Given that both A and B are positive integers, the first step is
convert A to the number 1
which is easy:
Multiply by 2 until the highest digit overflows to create a new 1 digit, and erase all the lower digits to just leave a single 1.
The next part
of converting the number 1 to an arbitrary given number B
is hard but can be always done in finitely many steps:
We will be searching for a power of 2 that starts with B. If we find it, we can start from 1, multiply by 2 until we reach that particular power of 2, and erase the last digit until we get B.

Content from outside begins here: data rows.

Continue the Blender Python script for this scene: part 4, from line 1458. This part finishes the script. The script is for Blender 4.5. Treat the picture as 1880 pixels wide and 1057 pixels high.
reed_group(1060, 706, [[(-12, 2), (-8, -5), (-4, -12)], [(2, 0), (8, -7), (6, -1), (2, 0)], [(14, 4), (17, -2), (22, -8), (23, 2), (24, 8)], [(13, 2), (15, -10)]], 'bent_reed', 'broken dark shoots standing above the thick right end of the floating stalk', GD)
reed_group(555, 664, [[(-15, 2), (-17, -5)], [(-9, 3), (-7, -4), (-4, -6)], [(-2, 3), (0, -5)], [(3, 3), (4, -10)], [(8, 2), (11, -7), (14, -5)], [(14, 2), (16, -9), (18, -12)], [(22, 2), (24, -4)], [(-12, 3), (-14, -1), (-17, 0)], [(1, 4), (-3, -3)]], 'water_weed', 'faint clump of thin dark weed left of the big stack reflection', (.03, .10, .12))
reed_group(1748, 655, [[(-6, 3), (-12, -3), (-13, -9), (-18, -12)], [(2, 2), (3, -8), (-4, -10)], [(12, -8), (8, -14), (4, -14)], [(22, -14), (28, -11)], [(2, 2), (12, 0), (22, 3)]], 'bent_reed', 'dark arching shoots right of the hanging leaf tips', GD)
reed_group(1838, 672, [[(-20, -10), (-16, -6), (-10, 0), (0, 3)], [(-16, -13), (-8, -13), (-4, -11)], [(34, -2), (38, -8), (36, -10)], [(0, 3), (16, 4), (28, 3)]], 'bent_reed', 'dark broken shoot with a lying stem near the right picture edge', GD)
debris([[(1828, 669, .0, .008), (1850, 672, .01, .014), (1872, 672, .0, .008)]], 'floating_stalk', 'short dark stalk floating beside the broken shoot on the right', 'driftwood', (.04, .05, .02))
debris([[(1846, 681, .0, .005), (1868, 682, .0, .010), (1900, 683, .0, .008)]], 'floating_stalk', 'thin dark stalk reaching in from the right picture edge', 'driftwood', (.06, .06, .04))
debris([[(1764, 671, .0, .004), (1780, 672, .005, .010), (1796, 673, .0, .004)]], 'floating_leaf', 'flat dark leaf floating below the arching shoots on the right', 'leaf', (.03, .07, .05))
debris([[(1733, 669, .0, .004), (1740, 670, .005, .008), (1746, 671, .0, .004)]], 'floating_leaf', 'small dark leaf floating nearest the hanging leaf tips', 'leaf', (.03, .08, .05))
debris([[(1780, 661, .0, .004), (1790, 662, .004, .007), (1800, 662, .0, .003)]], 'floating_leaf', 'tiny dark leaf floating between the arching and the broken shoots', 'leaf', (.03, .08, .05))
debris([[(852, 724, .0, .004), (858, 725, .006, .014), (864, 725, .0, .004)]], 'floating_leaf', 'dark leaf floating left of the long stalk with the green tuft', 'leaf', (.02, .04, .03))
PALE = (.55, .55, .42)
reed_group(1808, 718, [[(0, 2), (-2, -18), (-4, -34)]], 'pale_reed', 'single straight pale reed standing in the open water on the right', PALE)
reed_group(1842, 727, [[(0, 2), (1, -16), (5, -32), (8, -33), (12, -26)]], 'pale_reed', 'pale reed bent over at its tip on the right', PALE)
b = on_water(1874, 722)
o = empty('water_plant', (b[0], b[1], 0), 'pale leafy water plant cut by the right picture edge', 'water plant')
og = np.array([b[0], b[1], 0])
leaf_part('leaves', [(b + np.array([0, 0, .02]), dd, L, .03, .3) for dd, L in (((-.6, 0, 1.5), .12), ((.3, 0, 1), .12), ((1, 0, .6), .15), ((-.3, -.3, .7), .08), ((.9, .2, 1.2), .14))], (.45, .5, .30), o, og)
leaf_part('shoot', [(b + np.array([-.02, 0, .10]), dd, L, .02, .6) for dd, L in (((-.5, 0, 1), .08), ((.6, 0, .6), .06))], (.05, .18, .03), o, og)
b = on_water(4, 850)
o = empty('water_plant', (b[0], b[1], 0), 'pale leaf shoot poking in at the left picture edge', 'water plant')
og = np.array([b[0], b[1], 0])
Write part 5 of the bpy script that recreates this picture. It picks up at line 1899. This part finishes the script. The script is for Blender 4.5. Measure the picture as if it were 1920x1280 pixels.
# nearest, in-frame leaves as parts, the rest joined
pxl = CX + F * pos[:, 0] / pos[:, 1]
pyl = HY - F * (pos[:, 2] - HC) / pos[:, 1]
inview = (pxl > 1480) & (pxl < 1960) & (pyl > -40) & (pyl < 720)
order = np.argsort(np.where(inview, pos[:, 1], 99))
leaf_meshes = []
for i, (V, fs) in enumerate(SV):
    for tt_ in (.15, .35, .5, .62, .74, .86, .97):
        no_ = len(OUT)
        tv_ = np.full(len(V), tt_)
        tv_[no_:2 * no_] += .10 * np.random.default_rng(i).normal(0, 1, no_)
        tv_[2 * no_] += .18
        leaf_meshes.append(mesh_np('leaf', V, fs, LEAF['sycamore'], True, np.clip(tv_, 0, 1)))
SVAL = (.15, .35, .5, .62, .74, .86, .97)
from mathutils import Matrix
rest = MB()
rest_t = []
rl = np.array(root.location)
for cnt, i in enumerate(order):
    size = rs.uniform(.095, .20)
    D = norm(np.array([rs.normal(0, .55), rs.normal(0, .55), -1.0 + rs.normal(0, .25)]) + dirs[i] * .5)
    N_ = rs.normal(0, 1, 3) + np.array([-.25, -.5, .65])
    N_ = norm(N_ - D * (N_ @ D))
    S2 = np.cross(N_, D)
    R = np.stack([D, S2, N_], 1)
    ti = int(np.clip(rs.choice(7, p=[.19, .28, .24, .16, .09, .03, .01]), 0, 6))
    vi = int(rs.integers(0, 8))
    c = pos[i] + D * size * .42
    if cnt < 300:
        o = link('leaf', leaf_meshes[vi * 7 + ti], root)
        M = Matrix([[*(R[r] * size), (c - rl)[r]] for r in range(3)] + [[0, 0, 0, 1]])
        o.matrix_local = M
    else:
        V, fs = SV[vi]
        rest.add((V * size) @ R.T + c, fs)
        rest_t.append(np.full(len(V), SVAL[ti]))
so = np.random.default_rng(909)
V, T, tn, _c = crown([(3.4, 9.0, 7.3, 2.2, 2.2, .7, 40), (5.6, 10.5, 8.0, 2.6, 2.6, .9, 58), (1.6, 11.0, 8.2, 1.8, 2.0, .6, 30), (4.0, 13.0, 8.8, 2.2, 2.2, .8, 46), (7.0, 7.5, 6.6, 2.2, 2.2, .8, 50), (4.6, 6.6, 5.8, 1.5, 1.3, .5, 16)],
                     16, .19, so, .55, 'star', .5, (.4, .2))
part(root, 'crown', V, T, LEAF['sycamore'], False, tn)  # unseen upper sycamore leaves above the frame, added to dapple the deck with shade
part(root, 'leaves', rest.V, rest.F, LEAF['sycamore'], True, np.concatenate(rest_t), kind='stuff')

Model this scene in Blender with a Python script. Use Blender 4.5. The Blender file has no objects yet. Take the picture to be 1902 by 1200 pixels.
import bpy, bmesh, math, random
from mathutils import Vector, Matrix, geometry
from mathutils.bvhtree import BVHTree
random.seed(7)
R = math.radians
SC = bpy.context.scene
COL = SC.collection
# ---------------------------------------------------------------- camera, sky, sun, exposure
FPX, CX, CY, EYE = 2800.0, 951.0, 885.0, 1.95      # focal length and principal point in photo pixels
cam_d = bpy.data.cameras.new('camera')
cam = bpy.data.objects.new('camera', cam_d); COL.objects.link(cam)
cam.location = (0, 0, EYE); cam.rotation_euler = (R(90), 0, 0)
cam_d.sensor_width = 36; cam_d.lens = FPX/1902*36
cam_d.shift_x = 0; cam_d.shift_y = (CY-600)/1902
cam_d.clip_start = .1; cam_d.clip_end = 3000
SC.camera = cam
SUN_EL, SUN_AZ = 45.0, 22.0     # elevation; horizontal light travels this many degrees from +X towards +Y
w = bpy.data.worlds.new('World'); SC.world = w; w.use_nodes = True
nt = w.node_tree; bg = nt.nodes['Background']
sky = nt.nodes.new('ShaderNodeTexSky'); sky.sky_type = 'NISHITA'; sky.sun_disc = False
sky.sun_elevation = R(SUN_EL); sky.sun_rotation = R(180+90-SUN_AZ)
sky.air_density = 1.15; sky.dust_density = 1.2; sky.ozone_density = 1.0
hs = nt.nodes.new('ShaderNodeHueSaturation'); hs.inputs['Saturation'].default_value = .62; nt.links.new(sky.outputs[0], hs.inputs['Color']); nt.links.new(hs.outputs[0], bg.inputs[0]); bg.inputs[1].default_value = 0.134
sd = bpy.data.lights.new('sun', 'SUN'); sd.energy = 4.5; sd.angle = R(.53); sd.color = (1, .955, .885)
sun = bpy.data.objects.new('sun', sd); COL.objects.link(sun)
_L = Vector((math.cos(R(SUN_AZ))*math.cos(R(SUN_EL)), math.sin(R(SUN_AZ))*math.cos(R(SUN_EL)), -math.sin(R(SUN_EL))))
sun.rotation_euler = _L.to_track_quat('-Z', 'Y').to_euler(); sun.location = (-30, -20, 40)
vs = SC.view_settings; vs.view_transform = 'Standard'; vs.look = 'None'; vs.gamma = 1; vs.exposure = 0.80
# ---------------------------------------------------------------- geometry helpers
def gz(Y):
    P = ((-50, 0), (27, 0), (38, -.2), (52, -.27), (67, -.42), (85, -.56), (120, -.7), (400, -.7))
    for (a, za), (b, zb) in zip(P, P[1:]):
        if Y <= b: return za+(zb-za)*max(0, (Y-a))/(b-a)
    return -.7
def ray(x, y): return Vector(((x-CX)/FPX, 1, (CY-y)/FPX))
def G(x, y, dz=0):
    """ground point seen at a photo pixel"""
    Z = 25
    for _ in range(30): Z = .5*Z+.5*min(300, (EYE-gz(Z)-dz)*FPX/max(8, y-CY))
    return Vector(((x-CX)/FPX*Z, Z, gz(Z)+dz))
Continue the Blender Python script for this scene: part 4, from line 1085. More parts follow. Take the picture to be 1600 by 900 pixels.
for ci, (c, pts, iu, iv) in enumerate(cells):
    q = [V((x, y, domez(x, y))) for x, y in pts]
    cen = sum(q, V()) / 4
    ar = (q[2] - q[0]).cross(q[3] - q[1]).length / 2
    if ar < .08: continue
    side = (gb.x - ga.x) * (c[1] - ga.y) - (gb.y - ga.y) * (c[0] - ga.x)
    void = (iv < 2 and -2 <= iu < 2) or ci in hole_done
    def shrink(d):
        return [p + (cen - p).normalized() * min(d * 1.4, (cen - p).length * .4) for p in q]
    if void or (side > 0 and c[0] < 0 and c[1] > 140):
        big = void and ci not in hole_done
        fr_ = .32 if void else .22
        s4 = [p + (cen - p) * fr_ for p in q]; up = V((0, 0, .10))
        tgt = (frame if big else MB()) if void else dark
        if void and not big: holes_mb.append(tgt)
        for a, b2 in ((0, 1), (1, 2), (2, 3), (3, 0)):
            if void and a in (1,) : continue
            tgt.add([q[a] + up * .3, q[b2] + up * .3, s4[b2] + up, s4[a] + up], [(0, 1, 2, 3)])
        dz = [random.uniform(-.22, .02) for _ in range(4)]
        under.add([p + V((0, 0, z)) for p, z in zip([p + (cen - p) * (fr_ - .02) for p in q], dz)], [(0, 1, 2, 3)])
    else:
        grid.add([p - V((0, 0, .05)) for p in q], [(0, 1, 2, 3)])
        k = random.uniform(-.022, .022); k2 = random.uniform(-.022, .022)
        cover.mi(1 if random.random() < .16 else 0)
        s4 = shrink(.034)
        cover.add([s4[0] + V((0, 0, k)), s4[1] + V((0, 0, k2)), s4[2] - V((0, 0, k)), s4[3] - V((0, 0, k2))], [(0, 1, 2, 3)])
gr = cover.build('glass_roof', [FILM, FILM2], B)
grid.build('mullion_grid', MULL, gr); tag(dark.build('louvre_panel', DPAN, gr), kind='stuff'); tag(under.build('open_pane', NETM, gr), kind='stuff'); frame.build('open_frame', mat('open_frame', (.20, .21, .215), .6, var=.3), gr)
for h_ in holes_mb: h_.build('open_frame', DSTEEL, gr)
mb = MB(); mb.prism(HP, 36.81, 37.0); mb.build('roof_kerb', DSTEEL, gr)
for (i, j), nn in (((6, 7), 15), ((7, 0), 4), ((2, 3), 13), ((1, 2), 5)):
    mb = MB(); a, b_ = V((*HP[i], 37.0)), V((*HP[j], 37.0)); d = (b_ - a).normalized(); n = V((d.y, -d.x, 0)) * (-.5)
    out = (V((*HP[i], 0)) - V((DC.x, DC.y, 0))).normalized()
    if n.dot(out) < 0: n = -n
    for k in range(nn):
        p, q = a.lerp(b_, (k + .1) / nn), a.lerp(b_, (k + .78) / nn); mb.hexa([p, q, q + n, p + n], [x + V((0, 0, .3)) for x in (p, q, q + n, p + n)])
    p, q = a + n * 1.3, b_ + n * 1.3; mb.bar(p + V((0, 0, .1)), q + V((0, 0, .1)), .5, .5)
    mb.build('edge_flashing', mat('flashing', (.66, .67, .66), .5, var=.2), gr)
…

The inequality to solve is
$$ B\times 10^m \le 2^n < (B+1)\times 10^m \\ m+\log_{10}{B} \le n \log_{10}{2} < m+\log_{10}(B+1) \\ \text{frac}(\log_{10}{B}) \le \text{frac}(n\log_{10}{2}) < \text{frac}(\log_{10}{(B+1)}) $$
Because $\log_{10}{2}$ is irrational,
the inequality always has an integer solution for $n$. For a number-theoretic argument, choose a sufficiently large prime $p$ so that $k/p$ approximates $\log_{10}{2}$ sufficiently well for some integer $k$. If $m/p$ is inside the given interval, $n=mk^{-1} \text{ mod } p$ is a solution. (I forgot the relevant theorem's details and I'm not sure if this number-theoretic argument is valid, but I'm pretty sure the result still holds.)